* STATED EXERCISE *
Starting at the top of the entries below, set down each line exactly as written, and stop after the line containing "from mathutils import Vector, Matrix".

>> start

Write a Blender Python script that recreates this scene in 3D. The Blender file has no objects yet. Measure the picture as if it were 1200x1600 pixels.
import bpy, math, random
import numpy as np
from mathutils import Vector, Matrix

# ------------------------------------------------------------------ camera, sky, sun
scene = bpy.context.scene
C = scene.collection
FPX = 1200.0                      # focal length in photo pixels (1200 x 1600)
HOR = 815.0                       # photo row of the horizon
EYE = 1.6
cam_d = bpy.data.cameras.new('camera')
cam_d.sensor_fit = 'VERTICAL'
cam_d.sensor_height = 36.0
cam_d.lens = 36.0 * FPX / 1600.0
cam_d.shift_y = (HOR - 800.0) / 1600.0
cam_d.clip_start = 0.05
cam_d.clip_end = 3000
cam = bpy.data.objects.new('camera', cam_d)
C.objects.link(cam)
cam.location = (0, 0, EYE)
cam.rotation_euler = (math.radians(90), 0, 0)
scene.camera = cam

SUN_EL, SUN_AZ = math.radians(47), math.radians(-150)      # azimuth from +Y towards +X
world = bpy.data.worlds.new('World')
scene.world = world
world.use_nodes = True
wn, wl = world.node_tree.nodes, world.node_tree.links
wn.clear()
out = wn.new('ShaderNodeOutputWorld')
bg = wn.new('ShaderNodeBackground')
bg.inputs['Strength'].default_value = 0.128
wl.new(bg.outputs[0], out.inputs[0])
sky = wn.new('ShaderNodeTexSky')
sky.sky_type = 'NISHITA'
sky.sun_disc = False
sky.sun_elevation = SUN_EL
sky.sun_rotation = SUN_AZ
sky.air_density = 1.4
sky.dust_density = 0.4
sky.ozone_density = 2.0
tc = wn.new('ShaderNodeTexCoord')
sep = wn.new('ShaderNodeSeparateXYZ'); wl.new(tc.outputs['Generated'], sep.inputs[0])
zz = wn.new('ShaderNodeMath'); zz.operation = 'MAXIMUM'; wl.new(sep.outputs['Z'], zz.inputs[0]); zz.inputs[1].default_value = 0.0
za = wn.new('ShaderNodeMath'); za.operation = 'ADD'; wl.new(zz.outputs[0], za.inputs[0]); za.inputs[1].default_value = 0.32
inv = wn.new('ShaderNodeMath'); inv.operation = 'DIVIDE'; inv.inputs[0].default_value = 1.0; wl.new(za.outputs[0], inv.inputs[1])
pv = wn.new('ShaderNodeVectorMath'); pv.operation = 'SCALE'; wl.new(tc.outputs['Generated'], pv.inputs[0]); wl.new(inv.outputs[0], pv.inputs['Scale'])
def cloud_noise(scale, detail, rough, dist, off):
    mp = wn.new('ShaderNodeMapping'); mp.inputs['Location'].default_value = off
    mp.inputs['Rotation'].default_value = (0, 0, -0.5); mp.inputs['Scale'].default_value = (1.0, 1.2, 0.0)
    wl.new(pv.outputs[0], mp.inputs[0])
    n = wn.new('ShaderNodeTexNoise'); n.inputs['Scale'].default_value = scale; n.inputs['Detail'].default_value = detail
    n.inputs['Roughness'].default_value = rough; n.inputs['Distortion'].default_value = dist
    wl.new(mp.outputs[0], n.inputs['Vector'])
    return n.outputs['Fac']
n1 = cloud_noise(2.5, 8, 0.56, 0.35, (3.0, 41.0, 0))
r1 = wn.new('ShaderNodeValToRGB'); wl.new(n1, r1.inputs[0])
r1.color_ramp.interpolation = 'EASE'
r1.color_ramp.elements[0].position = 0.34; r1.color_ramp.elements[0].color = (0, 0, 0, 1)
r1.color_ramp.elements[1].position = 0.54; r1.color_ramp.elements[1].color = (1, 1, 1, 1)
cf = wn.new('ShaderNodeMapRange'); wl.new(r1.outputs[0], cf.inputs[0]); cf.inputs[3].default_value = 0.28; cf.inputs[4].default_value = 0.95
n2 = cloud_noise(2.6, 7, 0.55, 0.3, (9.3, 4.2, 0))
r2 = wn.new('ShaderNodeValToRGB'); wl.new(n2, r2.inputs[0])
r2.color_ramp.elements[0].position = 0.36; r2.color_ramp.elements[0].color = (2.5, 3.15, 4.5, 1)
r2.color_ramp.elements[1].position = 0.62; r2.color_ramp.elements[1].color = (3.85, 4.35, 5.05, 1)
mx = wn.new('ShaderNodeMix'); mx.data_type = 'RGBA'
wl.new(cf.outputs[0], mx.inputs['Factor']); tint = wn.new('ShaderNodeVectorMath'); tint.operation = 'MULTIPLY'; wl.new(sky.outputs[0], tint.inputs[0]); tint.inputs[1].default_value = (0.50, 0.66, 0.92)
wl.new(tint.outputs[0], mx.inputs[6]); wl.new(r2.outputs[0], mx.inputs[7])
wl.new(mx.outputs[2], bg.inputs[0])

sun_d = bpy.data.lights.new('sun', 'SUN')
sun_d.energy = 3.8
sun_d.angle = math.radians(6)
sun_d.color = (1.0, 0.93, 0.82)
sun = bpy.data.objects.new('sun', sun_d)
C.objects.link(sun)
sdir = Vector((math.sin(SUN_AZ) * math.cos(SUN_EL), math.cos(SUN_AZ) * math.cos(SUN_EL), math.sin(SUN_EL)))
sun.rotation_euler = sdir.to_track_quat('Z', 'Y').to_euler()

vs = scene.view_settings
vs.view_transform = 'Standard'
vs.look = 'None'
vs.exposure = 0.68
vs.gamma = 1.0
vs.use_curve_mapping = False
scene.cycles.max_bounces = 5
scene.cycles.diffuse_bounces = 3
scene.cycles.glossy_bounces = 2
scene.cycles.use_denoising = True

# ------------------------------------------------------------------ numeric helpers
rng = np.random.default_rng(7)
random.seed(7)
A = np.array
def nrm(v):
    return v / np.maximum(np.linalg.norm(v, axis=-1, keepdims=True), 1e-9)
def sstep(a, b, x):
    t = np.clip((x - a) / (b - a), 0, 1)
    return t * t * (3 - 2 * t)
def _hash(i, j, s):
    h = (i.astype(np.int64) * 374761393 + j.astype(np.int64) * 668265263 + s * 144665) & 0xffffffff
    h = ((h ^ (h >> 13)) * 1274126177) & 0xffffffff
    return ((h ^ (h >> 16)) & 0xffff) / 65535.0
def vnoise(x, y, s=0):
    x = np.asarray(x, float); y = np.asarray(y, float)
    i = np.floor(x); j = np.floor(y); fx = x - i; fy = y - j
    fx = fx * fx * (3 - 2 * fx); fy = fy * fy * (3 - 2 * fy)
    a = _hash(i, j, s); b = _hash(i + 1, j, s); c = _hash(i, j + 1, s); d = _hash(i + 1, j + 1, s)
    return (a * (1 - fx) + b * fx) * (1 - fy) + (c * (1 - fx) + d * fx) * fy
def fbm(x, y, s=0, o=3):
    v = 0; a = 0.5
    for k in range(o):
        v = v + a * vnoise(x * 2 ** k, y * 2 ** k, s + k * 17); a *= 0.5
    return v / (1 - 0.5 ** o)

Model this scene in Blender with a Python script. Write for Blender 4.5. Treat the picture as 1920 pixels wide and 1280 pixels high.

>> end

* THE RESULT *
Write a Blender Python script that recreates this scene in 3D. The Blender file has no objects yet. Measure the picture as if it were 1200x1600 pixels.
import bpy, math, random
import numpy as np
from mathutils import Vector, Matrix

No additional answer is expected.